Sky Matters: Space tourism and climate change 

For the first time since Yuri Gagarin completed a single orbit of the Earth in 1961 we’re seeing motivated, talented and determined individuals in private companies working on new modes of space transportation
Sky Matters: Space tourism and climate change 

Oliver Daemen, from left, Jeff Bezos, founder of Amazon and space tourism company Blue Origin, Wally Funk and Bezos' brother Mark pose for photos in front of the Blue Origin New Shepard rocket, derby, after their launch from the spaceport near Van Horn, Texas, Tuesday, July 20, 2021. 

It has been interesting to watch the first excursions of “ordinary people” into “space” recently. Possibly a different definition of “ordinary” than the one I’m used to, especially when I compare my bank balance with theirs. That aside, it does underline just how quickly the accessibility to space is moving away from being the sole preserve of the large space agencies. Firstly Virgin Galactic, then Blue Origin and finally Space X – these companies have all brought “ordinary people” into “space”. And it’s that word “space” that need some careful thought. When do you actually go into “space”?

The idea of a boundary line where the Earth’s atmosphere ends and space begins evoked a lot of discussion in the early 1960’s, because spacecraft and aircraft are subject to different laws.
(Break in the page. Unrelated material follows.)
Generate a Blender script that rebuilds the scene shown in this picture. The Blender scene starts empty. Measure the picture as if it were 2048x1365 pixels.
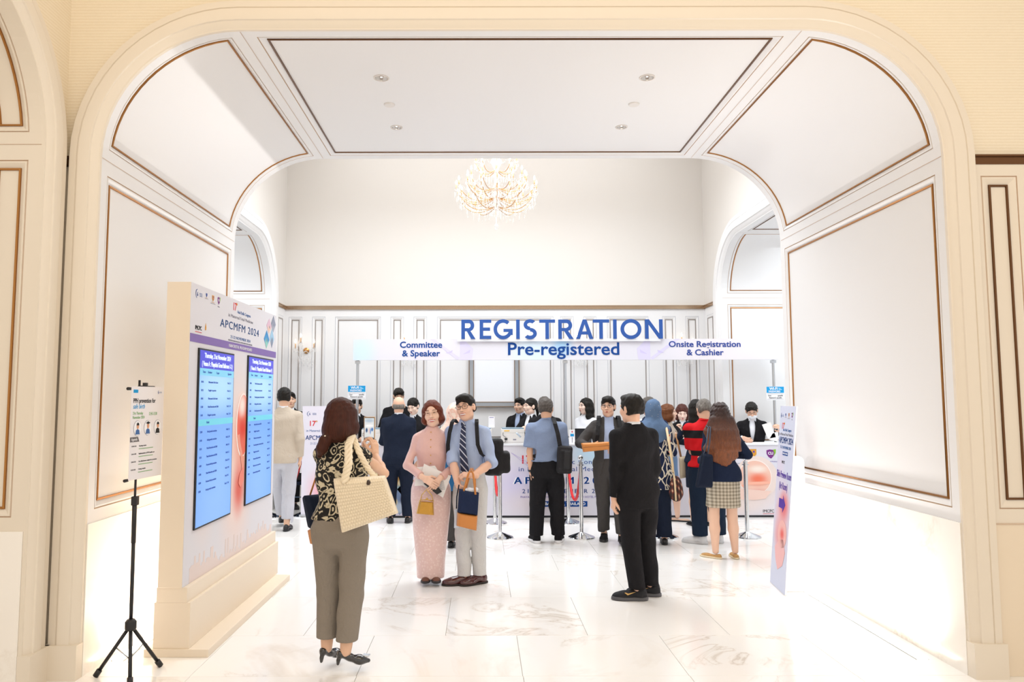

The idea of the “Karman Line” – a height of 100km above the average sea level on Earth – was brought into being to deal with this. If you were below 100km you are an aircraft – if above 100km a spacecraft. In reality the Earth’s atmosphere peters out slowly rather than ends abruptly, so the 100km has no meaningful basis in science, only in law (and even then it’s not universally accepted – space law is an absolute minefield!).